Leave out any pictures and transcribe all other data below exactly.

==*==

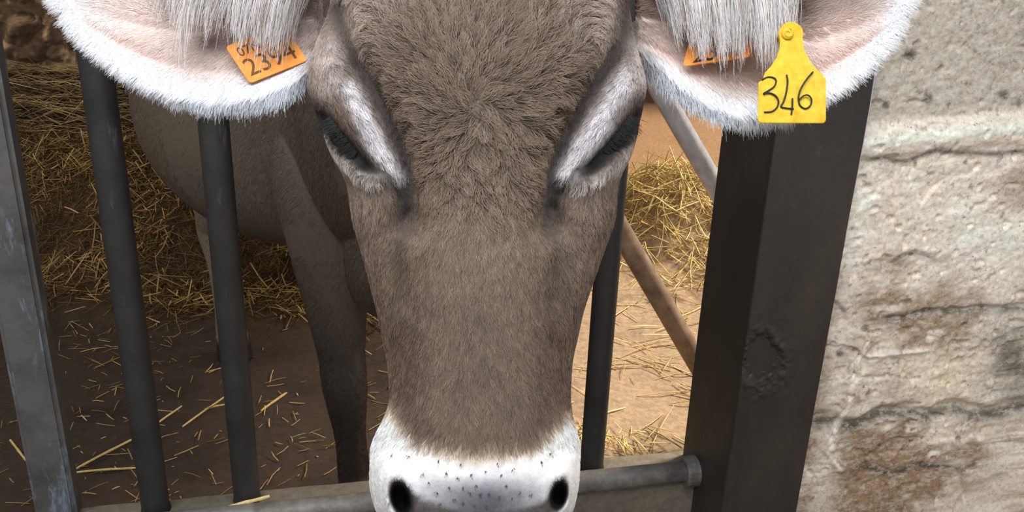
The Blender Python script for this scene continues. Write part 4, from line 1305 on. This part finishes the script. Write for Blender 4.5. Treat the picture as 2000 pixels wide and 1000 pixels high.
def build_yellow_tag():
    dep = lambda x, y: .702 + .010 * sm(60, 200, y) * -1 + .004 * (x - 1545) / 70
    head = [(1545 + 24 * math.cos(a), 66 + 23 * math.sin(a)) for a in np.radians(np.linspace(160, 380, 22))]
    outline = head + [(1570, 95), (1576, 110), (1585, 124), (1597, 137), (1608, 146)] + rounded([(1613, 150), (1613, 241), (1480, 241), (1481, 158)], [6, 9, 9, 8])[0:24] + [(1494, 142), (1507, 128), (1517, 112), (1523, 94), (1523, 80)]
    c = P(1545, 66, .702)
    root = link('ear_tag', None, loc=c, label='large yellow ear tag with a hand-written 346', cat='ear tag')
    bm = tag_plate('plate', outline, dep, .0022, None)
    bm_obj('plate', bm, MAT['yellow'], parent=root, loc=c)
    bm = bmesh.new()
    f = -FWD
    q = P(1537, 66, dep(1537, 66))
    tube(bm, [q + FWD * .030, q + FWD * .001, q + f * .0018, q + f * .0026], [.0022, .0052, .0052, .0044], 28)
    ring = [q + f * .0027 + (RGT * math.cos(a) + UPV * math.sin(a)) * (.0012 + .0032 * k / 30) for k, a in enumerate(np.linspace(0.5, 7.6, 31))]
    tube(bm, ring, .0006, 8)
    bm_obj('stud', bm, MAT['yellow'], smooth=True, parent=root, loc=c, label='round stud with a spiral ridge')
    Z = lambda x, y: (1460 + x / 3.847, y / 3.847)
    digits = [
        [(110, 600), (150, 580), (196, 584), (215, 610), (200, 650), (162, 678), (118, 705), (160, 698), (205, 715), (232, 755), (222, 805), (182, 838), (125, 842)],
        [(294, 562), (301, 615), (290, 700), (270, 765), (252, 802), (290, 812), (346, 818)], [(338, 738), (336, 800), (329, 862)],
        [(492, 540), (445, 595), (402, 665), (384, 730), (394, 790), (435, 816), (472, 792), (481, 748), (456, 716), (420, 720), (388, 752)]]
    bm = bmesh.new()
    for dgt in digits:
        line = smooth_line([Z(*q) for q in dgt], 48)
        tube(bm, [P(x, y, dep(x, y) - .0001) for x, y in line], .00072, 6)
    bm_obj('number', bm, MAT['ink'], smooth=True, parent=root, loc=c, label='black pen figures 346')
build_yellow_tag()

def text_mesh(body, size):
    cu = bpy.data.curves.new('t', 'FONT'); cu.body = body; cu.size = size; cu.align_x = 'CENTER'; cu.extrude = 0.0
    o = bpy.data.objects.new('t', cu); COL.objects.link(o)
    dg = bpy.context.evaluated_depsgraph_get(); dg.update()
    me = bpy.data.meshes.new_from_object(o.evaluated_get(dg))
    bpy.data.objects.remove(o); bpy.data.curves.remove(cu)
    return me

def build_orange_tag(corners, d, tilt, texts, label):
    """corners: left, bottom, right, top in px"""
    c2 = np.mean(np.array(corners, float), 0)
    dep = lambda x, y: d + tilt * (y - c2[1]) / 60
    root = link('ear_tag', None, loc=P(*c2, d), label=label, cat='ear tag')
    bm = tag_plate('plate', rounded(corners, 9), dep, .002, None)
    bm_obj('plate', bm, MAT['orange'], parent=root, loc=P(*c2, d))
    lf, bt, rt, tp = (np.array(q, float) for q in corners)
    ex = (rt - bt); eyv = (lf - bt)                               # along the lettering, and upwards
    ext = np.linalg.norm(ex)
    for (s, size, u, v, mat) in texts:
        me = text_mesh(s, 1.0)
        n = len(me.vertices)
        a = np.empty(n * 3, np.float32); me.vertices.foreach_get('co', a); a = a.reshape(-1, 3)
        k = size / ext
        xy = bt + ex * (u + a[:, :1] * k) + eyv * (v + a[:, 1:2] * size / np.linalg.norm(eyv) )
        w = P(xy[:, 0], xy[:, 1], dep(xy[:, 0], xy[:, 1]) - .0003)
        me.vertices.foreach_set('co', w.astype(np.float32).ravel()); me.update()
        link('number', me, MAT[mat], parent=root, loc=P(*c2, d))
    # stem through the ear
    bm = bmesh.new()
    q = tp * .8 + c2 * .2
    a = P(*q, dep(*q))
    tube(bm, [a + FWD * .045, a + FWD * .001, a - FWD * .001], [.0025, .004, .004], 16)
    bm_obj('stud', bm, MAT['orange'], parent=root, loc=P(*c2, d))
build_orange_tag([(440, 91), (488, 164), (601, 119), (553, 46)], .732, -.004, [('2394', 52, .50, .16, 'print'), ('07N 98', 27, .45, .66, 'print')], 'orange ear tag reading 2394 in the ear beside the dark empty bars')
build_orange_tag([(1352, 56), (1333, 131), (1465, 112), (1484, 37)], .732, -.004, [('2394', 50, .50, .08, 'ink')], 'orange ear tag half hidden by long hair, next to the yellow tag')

==*==

■ TASK RESPONSE ■
The Blender Python script for this scene continues. Write part 4, from line 1305 on. This part finishes the script. Write for Blender 4.5. Treat the picture as 2000 pixels wide and 1000 pixels high.
def build_yellow_tag():
    dep = lambda x, y: .702 + .010 * sm(60, 200, y) * -1 + .004 * (x - 1545) / 70
    head = [(1545 + 24 * math.cos(a), 66 + 23 * math.sin(a)) for a in np.radians(np.linspace(160, 380, 22))]
    outline = head + [(1570, 95), (1576, 110), (1585, 124), (1597, 137), (1608, 146)] + rounded([(1613, 150), (1613, 241), (1480, 241), (1481, 158)], [6, 9, 9, 8])[0:24] + [(1494, 142), (1507, 128), (1517, 112), (1523, 94), (1523, 80)]
    c = P(1545, 66, .702)
    root = link('ear_tag', None, loc=c, label='large yellow ear tag with a hand-written 346', cat='ear tag')
    bm = tag_plate('plate', outline, dep, .0022, None)
    bm_obj('plate', bm, MAT['yellow'], parent=root, loc=c)
    bm = bmesh.new()
    f = -FWD
    q = P(1537, 66, dep(1537, 66))
    tube(bm, [q + FWD * .030, q + FWD * .001, q + f * .0018, q + f * .0026], [.0022, .0052, .0052, .0044], 28)
    ring = [q + f * .0027 + (RGT * math.cos(a) + UPV * math.sin(a)) * (.0012 + .0032 * k / 30) for k, a in enumerate(np.linspace(0.5, 7.6, 31))]
    tube(bm, ring, .0006, 8)
    bm_obj('stud', bm, MAT['yellow'], smooth=True, parent=root, loc=c, label='round stud with a spiral ridge')
    Z = lambda x, y: (1460 + x / 3.847, y / 3.847)
    digits = [
        [(110, 600), (150, 580), (196, 584), (215, 610), (200, 650), (162, 678), (118, 705), (160, 698), (205, 715), (232, 755), (222, 805), (182, 838), (125, 842)],
        [(294, 562), (301, 615), (290, 700), (270, 765), (252, 802), (290, 812), (346, 818)], [(338, 738), (336, 800), (329, 862)],
        [(492, 540), (445, 595), (402, 665), (384, 730), (394, 790), (435, 816), (472, 792), (481, 748), (456, 716), (420, 720), (388, 752)]]
    bm = bmesh.new()
    for dgt in digits:
        line = smooth_line([Z(*q) for q in dgt], 48)
        tube(bm, [P(x, y, dep(x, y) - .0001) for x, y in line], .00072, 6)
    bm_obj('number', bm, MAT['ink'], smooth=True, parent=root, loc=c, label='black pen figures 346')
build_yellow_tag()

def text_mesh(body, size):
    cu = bpy.data.curves.new('t', 'FONT'); cu.body = body; cu.size = size; cu.align_x = 'CENTER'; cu.extrude = 0.0
    o = bpy.data.objects.new('t', cu); COL.objects.link(o)
    dg = bpy.context.evaluated_depsgraph_get(); dg.update()
    me = bpy.data.meshes.new_from_object(o.evaluated_get(dg))
    bpy.data.objects.remove(o); bpy.data.curves.remove(cu)
    return me

def build_orange_tag(corners, d, tilt, texts, label):
    """corners: left, bottom, right, top in px"""
    c2 = np.mean(np.array(corners, float), 0)
    dep = lambda x, y: d + tilt * (y - c2[1]) / 60
    root = link('ear_tag', None, loc=P(*c2, d), label=label, cat='ear tag')
    bm = tag_plate('plate', rounded(corners, 9), dep, .002, None)
    bm_obj('plate', bm, MAT['orange'], parent=root, loc=P(*c2, d))
    lf, bt, rt, tp = (np.array(q, float) for q in corners)
    ex = (rt - bt); eyv = (lf - bt)                               # along the lettering, and upwards
    ext = np.linalg.norm(ex)
    for (s, size, u, v, mat) in texts:
        me = text_mesh(s, 1.0)
        n = len(me.vertices)
        a = np.empty(n * 3, np.float32); me.vertices.foreach_get('co', a); a = a.reshape(-1, 3)
        k = size / ext
        xy = bt + ex * (u + a[:, :1] * k) + eyv * (v + a[:, 1:2] * size / np.linalg.norm(eyv) )
        w = P(xy[:, 0], xy[:, 1], dep(xy[:, 0], xy[:, 1]) - .0003)
        me.vertices.foreach_set('co', w.astype(np.float32).ravel()); me.update()
        link('number', me, MAT[mat], parent=root, loc=P(*c2, d))
    # stem through the ear
    bm = bmesh.new()
    q = tp * .8 + c2 * .2
    a = P(*q, dep(*q))
    tube(bm, [a + FWD * .045, a + FWD * .001, a - FWD * .001], [.0025, .004, .004], 16)
    bm_obj('stud', bm, MAT['orange'], parent=root, loc=P(*c2, d))
build_orange_tag([(440, 91), (488, 164), (601, 119), (553, 46)], .732, -.004, [('2394', 52, .50, .16, 'print'), ('07N 98', 27, .45, .66, 'print')], 'orange ear tag reading 2394 in the ear beside the dark empty bars')
build_orange_tag([(1352, 56), (1333, 131), (1465, 112), (1484, 37)], .732, -.004, [('2394', 50, .50, .08, 'ink')], 'orange ear tag half hidden by long hair, next to the yellow tag')